§ Problem requirements: All of the material below is to be repeated exactly.

§ Given data:
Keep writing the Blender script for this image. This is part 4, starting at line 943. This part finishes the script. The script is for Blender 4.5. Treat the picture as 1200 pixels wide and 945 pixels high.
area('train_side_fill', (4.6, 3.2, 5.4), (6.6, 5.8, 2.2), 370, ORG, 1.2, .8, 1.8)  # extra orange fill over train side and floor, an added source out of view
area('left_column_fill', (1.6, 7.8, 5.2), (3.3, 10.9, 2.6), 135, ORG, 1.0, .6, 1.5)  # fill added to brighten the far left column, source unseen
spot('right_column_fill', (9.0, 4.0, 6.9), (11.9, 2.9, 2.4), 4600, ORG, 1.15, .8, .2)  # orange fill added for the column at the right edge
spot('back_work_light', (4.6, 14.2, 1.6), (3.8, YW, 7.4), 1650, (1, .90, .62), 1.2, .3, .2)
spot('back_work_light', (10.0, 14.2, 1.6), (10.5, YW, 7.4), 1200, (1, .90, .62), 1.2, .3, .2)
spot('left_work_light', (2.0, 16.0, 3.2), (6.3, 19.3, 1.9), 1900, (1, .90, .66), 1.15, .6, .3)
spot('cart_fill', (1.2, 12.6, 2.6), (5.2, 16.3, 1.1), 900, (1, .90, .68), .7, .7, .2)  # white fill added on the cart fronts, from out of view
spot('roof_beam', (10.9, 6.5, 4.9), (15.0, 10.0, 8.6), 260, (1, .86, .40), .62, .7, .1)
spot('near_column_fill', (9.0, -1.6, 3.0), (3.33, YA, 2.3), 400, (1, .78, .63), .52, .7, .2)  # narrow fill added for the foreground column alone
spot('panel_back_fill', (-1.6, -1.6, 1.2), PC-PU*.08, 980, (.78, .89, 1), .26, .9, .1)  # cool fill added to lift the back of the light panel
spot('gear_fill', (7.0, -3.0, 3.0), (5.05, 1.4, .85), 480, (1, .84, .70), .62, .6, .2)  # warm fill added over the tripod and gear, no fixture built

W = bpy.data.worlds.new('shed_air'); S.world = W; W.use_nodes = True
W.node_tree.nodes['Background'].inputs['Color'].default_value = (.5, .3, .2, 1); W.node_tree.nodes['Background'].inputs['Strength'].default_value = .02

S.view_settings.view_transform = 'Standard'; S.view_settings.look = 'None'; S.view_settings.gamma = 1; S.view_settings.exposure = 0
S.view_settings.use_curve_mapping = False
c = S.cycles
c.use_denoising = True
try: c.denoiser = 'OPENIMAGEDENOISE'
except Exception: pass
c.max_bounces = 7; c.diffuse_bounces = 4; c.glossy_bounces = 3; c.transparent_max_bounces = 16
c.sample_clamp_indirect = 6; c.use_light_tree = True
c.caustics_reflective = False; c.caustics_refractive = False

§ Task answer:
Keep writing the Blender script for this image. This is part 4, starting at line 943. This part finishes the script. The script is for Blender 4.5. Treat the picture as 1200 pixels wide and 945 pixels high.
area('train_side_fill', (4.6, 3.2, 5.4), (6.6, 5.8, 2.2), 370, ORG, 1.2, .8, 1.8)  # extra orange fill over train side and floor, an added source out of view
area('left_column_fill', (1.6, 7.8, 5.2), (3.3, 10.9, 2.6), 135, ORG, 1.0, .6, 1.5)  # fill added to brighten the far left column, source unseen
spot('right_column_fill', (9.0, 4.0, 6.9), (11.9, 2.9, 2.4), 4600, ORG, 1.15, .8, .2)  # orange fill added for the column at the right edge
spot('back_work_light', (4.6, 14.2, 1.6), (3.8, YW, 7.4), 1650, (1, .90, .62), 1.2, .3, .2)
spot('back_work_light', (10.0, 14.2, 1.6), (10.5, YW, 7.4), 1200, (1, .90, .62), 1.2, .3, .2)
spot('left_work_light', (2.0, 16.0, 3.2), (6.3, 19.3, 1.9), 1900, (1, .90, .66), 1.15, .6, .3)
spot('cart_fill', (1.2, 12.6, 2.6), (5.2, 16.3, 1.1), 900, (1, .90, .68), .7, .7, .2)  # white fill added on the cart fronts, from out of view
spot('roof_beam', (10.9, 6.5, 4.9), (15.0, 10.0, 8.6), 260, (1, .86, .40), .62, .7, .1)
spot('near_column_fill', (9.0, -1.6, 3.0), (3.33, YA, 2.3), 400, (1, .78, .63), .52, .7, .2)  # narrow fill added for the foreground column alone
spot('panel_back_fill', (-1.6, -1.6, 1.2), PC-PU*.08, 980, (.78, .89, 1), .26, .9, .1)  # cool fill added to lift the back of the light panel
spot('gear_fill', (7.0, -3.0, 3.0), (5.05, 1.4, .85), 480, (1, .84, .70), .62, .6, .2)  # warm fill added over the tripod and gear, no fixture built

W = bpy.data.worlds.new('shed_air'); S.world = W; W.use_nodes = True
W.node_tree.nodes['Background'].inputs['Color'].default_value = (.5, .3, .2, 1); W.node_tree.nodes['Background'].inputs['Strength'].default_value = .02

S.view_settings.view_transform = 'Standard'; S.view_settings.look = 'None'; S.view_settings.gamma = 1; S.view_settings.exposure = 0
S.view_settings.use_curve_mapping = False
c = S.cycles
c.use_denoising = True
try: c.denoiser = 'OPENIMAGEDENOISE'
except Exception: pass
c.max_bounces = 7; c.diffuse_bounces = 4; c.glossy_bounces = 3; c.transparent_max_bounces = 16
c.sample_clamp_indirect = 6; c.use_light_tree = True
c.caustics_reflective = False; c.caustics_refractive = False